The Virtue of Paywalls
Gatekeepers are required in academic publishing to enforce quality, coherance and to lend authority. When anyone can publish anything, as is the case on the Web today, lies and misinformation spread much faster than the truth. People publish opinions as facts, distorted interpretations of data, make general statements based on samples and take things out of context.
Academia is better than this. We value scientific rigour. We value evidence for claims, and repeatability of experiments. Nothing is more important to us than seeking the truth, whole and unbiased. Except tenure or grant funding.
People all over the world write about their experiences, but these are anecdotal. If I want to understand a topic, I read about it in an established journal or conference proceedings. I can tell it's reliable because I have to log in from behind my institution's IP address to access it. It's great that the taxpayers generously cover the cost for me to access material that most of them can't.

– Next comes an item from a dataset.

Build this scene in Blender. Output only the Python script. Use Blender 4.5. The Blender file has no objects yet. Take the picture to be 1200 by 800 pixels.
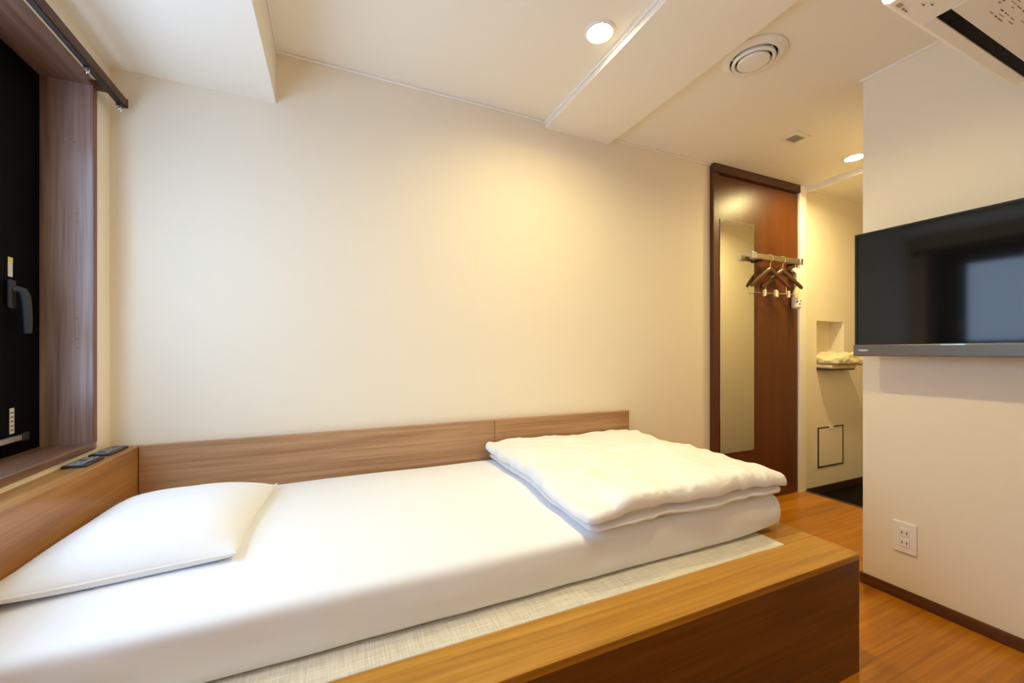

Not that they want to. The general public, and even our world leaders, are skeptical of 'experts'. Despite the fact that we have devoted our lives to specialising in one topic so we can understand it to its fullest, so that others don't have to. They deried us as 'out of touch'. Meanwhile continuing to proliferate their gut feelings on social media, spreading nonsense, missing nuance.
It's a good job we can rely on our trusty paywalls to keep the real knowledge separate from all of that.